The longstanding rivalry, which dates back to the early 1970s when St. Francis Prep relocated from Brooklyn to Fresh Meadows — just down Francis Lewis Boulevard from Holy Cross — took a one-year hiatus in 1998, when the Catholic High School Football League power ratings system prevented the match-up from happening.

But the game has been a staple year after year and remains the marquee match-up in Queens.

“It’s a neighborhood rivalry where basically the kids all know each other,” said St. Francis Prep coach Vince O’Connor. “You have that community or intimate situation. It’s a longstanding rivalry and it is always a good one.”

Last year’s match-up, held the weekend prior to the terrorist attacks of Sept. 11, saw Holy Cross edge its rivals to the south by a 20-14 margin. It was the third consecutive win for the Knights in the annual affair.

During its heyday, the rivalry drew thousands of fans. At the first such game I ever covered between the two schools, some 13 years ago, St. Francis Prep came out on top, 34-6, at a capacity-filled Flushing Memorial Field (when they had the old concrete stand). It was a standing-room-only affair, as the picture I dug out of the archives attests.

Marco Battaglia, who spent several years in the NFL, most recently with the Tampa Bay Buccaneers earlier this season, scored a touchdown in the game.

Since then, it was all Terriers throughout much of the 1990s. Finally, after years of domination by St. Francis, which had won every game between the two schools for 14 years, Cross broke the losing streak in dramatic fashion three seasons ago with a 39-0 blowout victory.

The game, which was the first night game between the two schools, propelled Cross to a successful season and an appearance in the elite ‘AAA’ playoff semifinals. The opposite was true for St. Francis, which went on to a losing record and lost in the second-tier ‘AA’ playoffs.

Two seasons ago Holy Cross won its second straight blowout win over St. Francis, 35-10. But 2000 was not an overwhelming success for either team, as the Knights lost in the ‘AAA’ quarterfinals and St. Francis fell in the ‘AA’ championship game.

Last year saw a reversal of fortunes, as the Knights won the highly anticipated season opener, 20-14, stopping St. Francis from tying or winning the game in the final minute deep inside Cross territory. But that proved to be one of only a few highlights for the Knights last year.

The team eventually lost in the ‘AA’ semifinals.

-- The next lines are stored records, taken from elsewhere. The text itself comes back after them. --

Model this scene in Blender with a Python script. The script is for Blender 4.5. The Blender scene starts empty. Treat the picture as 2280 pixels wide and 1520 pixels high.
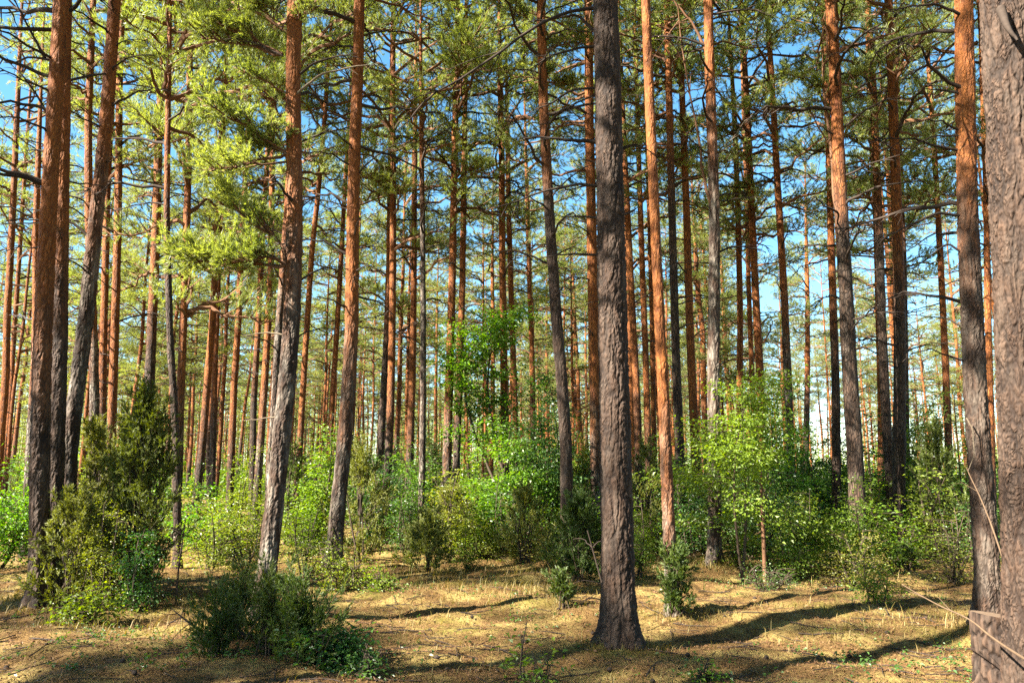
import bpy, math, random
import numpy as np
from mathutils import Vector, Matrix, noise

SEED = 7
random.seed(SEED)
RNG = np.random.default_rng(SEED)
scene = bpy.context.scene
COL = scene.collection
F = 1722.0
CAMZ = 1.6
PITCH = math.atan(300.0 / F)
SUN_DIR = Vector((0.87, 0.50, -0.80)).normalized()      # direction in which the light travels
R = math.radians


# ------------------------------------------------------------------ helpers
MOUNDS = [((px_ - 1140) / F * d_, d_, a_, r_) for px_, d_, a_, r_ in ((90, 10.0, .10, .42), (116, 10.7, .07, .4), (584, 8.9, .10, .42), (1381, 7.75, .11, .45), (1496, 9.4, .06, .3), (1590, 13.6, .10, .5), (742, 14.0, .1, .5), (2200, 8.4, .09, .4), (2320, 5.0, .09, .5), (1262, 14.0, .1, .45))]


def hgt(x, y):
    x = np.asarray(x, float); y = np.asarray(y, float)
    h = 0.07 * np.sin(0.55 * x + 0.8 * y + 1.0) * np.sin(0.5 * y - 0.23 * x + 0.4)
    h = h + 0.035 * np.sin(1.7 * x + 0.6 * y) * np.sin(1.9 * y - 0.5 * x + 2.0)
    h = h + 0.034 * np.sin(3.1 * x - 1.2 * y + 0.5) * np.sin(3.7 * y + 0.9 * x)
    h = h + 0.017 * np.sin(7.3 * x + 2.2 * y) * np.sin(8.1 * y - 1.9 * x + 1.0)
    for mx_, my_, ma_, mr_ in MOUNDS:
        h = h + ma_ * np.exp(-((x - mx_) ** 2 + (y - my_) ** 2) / mr_ ** 2)
    far = np.clip((np.hypot(x, y) - 25) / 60, 0, 1)
    h = h + far * 0.5 * np.sin(0.09 * x + 1.0) * np.sin(0.11 * y)
    return h


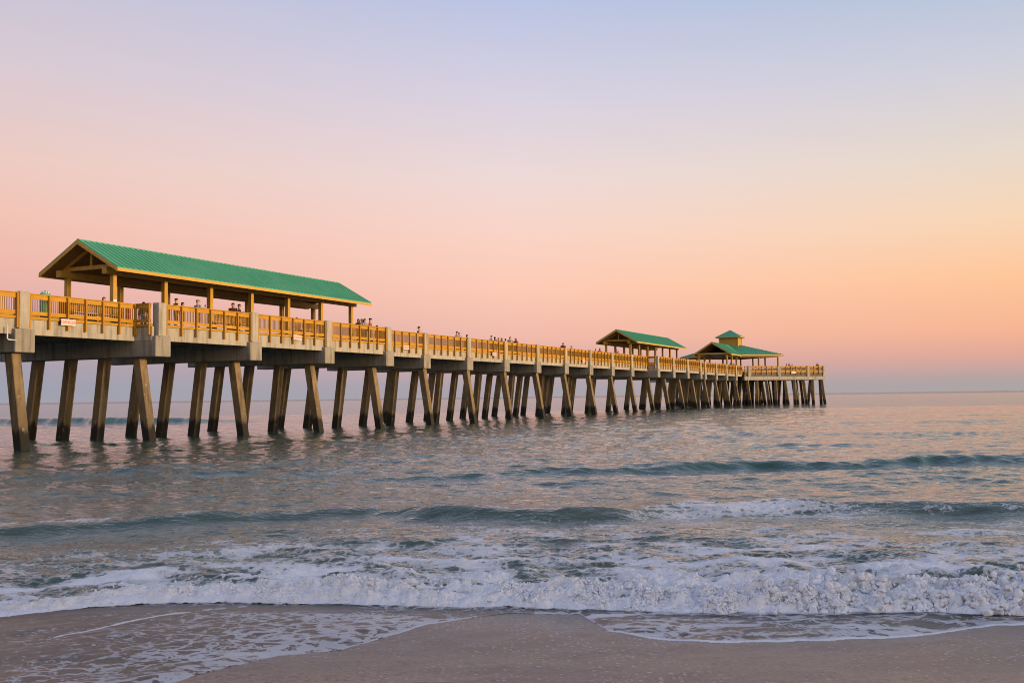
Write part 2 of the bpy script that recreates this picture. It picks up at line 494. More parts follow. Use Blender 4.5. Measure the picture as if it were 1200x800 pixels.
def gable_shelter(s_off, label):
    t = thing('gabled_shelter', P(s_off, 5.2, DECK), PHI, label, 'shelter', 'green roofed gable shelters on the pier')
    Z = lambda z: z - DECK
    c = 5.25
    g0, g1 = 8.08, 36.5
    ev, rv = 1.82 - 5.2, 5.15 - 5.2; fv = 8.45 - 5.2
    ze, zr, th = 10.42, 12.32, 0.05
    # metal roof: two slopes, ridge cap, ribs
    mb = MB()
    for (v0, v1) in ((ev, rv), (fv, rv)):
        mb.hexa([(g0, v0, Z(ze)), (g1, v0, Z(ze)), (g1, v1, Z(zr)), (g0, v1, Z(zr)),
                 (g0, v0, Z(ze + th)), (g1, v0, Z(ze + th)), (g1, v1, Z(zr + th)), (g0, v1, Z(zr + th))])
        slope_ribs(mb, (g0, v0, Z(ze + th)), (g0, v1, Z(zr + th)), (1, 0, 0), g1 - g0)
    mb.tube([(g0 - .01, rv, Z(zr + th - .01)), (g1 + .01, rv, Z(zr + th - .01))], 0.07, 8)
    mb.build('roof', M['roof'], t)
    # soffit boards under the metal
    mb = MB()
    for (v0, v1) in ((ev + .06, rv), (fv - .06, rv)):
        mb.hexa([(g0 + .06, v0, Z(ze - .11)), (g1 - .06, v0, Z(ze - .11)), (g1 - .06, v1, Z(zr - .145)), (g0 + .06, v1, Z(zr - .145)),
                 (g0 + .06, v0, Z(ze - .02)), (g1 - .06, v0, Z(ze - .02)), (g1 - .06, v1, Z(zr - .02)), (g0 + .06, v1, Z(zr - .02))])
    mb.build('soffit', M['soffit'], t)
    for v0, sg in ((ev, -1), (fv, 1)):
        y0, y1 = sorted((v0, v0 + sg * 0.045))
        MB().box(g0, g1, y0, y1, Z(10.22), Z(ze - .004)).build('eave_board', M['board'], t)
    for gx, sg in ((g0, -1), (g1, 1)):
        for v0 in (ev, fv):
            x0, x1 = sorted((gx + sg * 0.003, gx + sg * 0.05))
            MB().hexa([(x0, v0, Z(ze - .22)), (x1, v0, Z(ze - .22)), (x1, rv, Z(zr - .24)), (x0, rv, Z(zr - .24)),
                       (x0, v0, Z(ze - .003)), (x1, v0, Z(ze - .003)), (x1, rv, Z(zr - .003)), (x0, rv, Z(zr - .003))]).build('rake_board', M['board'], t)
    ps = [9.2 + 4.4 * k for k in range(7)]
    nv, fv2 = 3.3 - 5.2, 7.2 - 5.2
    for k, s in enumerate(ps):
        for v in (nv, fv2):
            MB().box(s - .15, s + .15, v - .15, v + .15, 0, Z(10.18)).build('post', M['post'], t, bevel=0.012)
    for v in (nv, fv2):
        MB().box(8.45, 36.2, v - .2, v + .2, Z(10.17), Z(10.60)).build('header_beam', M['beam'], t, bevel=0.01)
    for k, s in enumerate(ps):
        mb = MB()
        mb.box(s - .07, s + .07, nv - .75, fv2 + .75, Z(10.61), Z(10.86))
        mb.bar((s, ev + .5, Z(10.52)), (s, rv, Z(zr - .30)), .24, .12).bar((s, fv - .5, Z(10.52)), (s, rv, Z(zr - .30)), .24, .12)
        mb.box(s - .06, s + .06, rv - .08, rv + .08, Z(10.861), Z(zr - .3))
        mb.build('truss', M['beam'], t)
    return t
gable_shelter(0.0, 'nearest and longest pier shelter with green ribbed gable roof on square timber posts')
gable_shelter(12 * BAY, 'middle green gable roofed shelter, smaller in view, halfway out along the pier')

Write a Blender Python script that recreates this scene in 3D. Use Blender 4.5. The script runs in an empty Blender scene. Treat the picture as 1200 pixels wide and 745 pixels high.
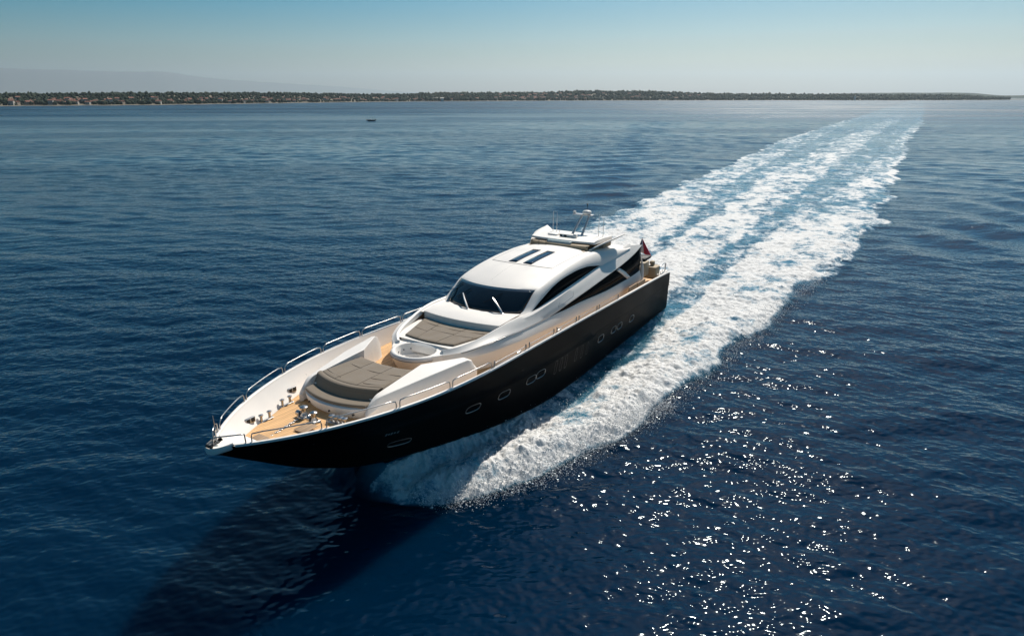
import bpy, math, random
import numpy as np
from mathutils import Vector, Matrix
R = math.radians
random.seed(7); rng = np.random.default_rng(7)
scn = bpy.context.scene
col = scn.collection

# ------------------------------------------------------------------ camera, sky, sun, exposure
FPX, HCAM, YH = 760.154, 14.022, 112.498
PITCH = math.atan((372.5 - YH) / FPX)
cd = bpy.data.cameras.new('camera'); cam = bpy.data.objects.new('camera', cd); col.objects.link(cam)
cd.sensor_width = 36; cd.lens = FPX / 1200 * 36; cd.clip_start = .1; cd.clip_end = 200000
cam.location = (0, 0, HCAM); cam.rotation_euler = (math.pi / 2 - PITCH, 0, 0)
scn.camera = cam

SUN_AZ, SUN_EL = R(24.5), R(46)
w = bpy.data.worlds.new('World'); scn.world = w; w.use_nodes = True
nt = w.node_tree; nt.nodes.clear()
sky = nt.nodes.new('ShaderNodeTexSky'); sky.sky_type = 'NISHITA'; sky.sun_disc = False
sky.sun_elevation = SUN_EL; sky.sun_rotation = SUN_AZ; sky.altitude = 0
sky.air_density = 1.0; sky.dust_density = 1.1; sky.ozone_density = 4.0
bg = nt.nodes.new('ShaderNodeBackground'); bg.inputs[1].default_value = .050
hs = nt.nodes.new('ShaderNodeHueSaturation'); hs.inputs['Hue'].default_value = .48; hs.inputs['Saturation'].default_value = 2.3
wo = nt.nodes.new('ShaderNodeOutputWorld')
nt.links.new(sky.outputs[0], hs.inputs['Color']); nt.links.new(hs.outputs[0], bg.inputs[0]); nt.links.new(bg.outputs[0], wo.inputs[0])

ld = bpy.data.lights.new('sun', 'SUN'); ld.energy = 4.8; ld.angle = R(.53); ld.color = (1, .93, .83)
sun = bpy.data.objects.new('sun', ld); col.objects.link(sun)
sdir = Vector((math.sin(SUN_AZ) * math.cos(SUN_EL), math.cos(SUN_AZ) * math.cos(SUN_EL), math.sin(SUN_EL)))
sun.rotation_euler = sdir.to_track_quat('Z', 'Y').to_euler()

vs = scn.view_settings; vs.view_transform = 'Standard'; vs.look = 'None'; vs.exposure = .2; vs.gamma = 1; vs.use_curve_mapping = False
cy = scn.cycles
cy.use_denoising = True; cy.max_bounces = 8; cy.volume_bounces = 0; cy.transparent_max_bounces = 8
cy.sample_clamp_direct = 14; cy.sample_clamp_indirect = 4

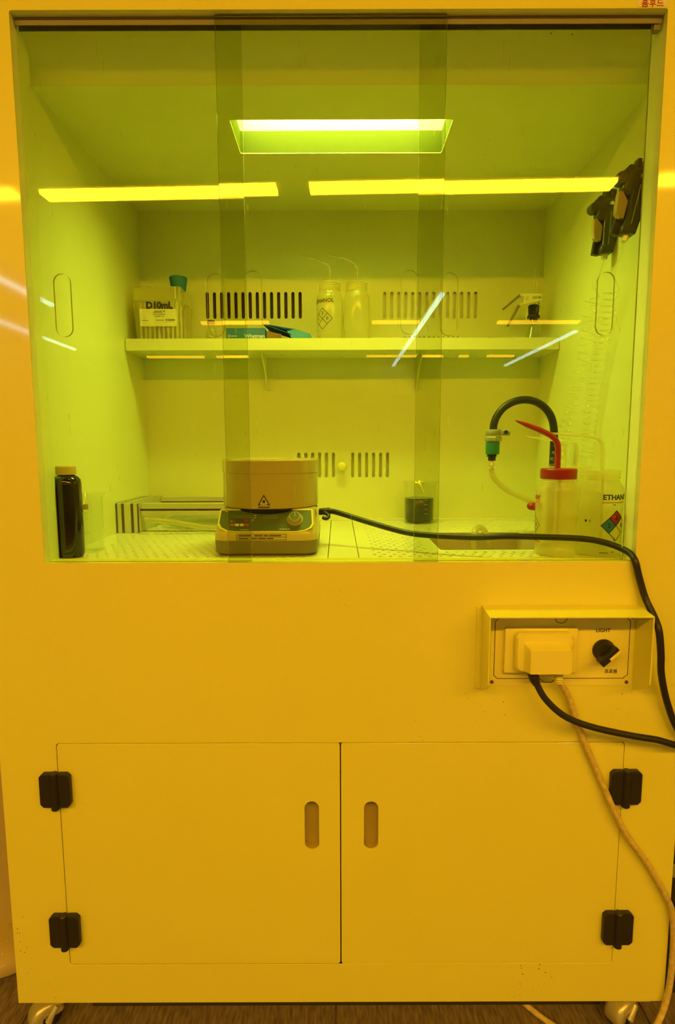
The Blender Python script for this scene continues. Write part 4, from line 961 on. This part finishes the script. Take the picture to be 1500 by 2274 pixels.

St. Francis Prep, on the other hand, played well enough against Cross to build on the effort, and eventually rode a wave of confidence to the ‘AAA’ championship, when the team fell to the St. Anthony’s Friars.

Holy Cross coach Tom Pugh acknowledged the importance of the game as far as the players on both sides were concerned.

“It’s still the Prep-Cross game,” he said. “For the kids it’s a big game. Prep is always tough. That’s our rival.”

But for Pugh, whose team brings a 1-1 league mark into the contest, the game is important for other reasons. Following St. Francis, the Knights will have to face the always tough Mount St. Michael Mounties followed by a date with the Monsignor Farrell Lions. After that is a date with Fordham Prep before closing out the league slate against a much-improved St. Peter’s team from Staten Island.

“They’re all tough games, they’re all important,” Pugh said.

One thing to watch in this year’s edition of the Prep-Cross game is the Knights’ offense, which is led by quarterback Dan Meara, who has shown vast improvement over last year. Most of the credit, Pugh said, goes to his new offensive coordinator, former NFL standout from Bayside High School, Ronnie Harmon.

St. Francis Prep features the running of tailback Natale Modica and the senior leadership of quarterback Peter Mazzurco. Prep has always been a team that likes to grind it out and this year is no different, though O’Connor seems more willing to pass these days with Mazzurco at the helm.

Both defenses always play each other tough, no matter how lopsided the score. The tough play of both schools has also been a trademark of the series.

And while school spirit may not be what it once was — no bus burning, no graffiti scrawled — for the players the game is as big as it ever was, which is really all that matters.

Some of these kids take the same bus to school every day. And come Monday one school will have the bragging rights, for a year at least.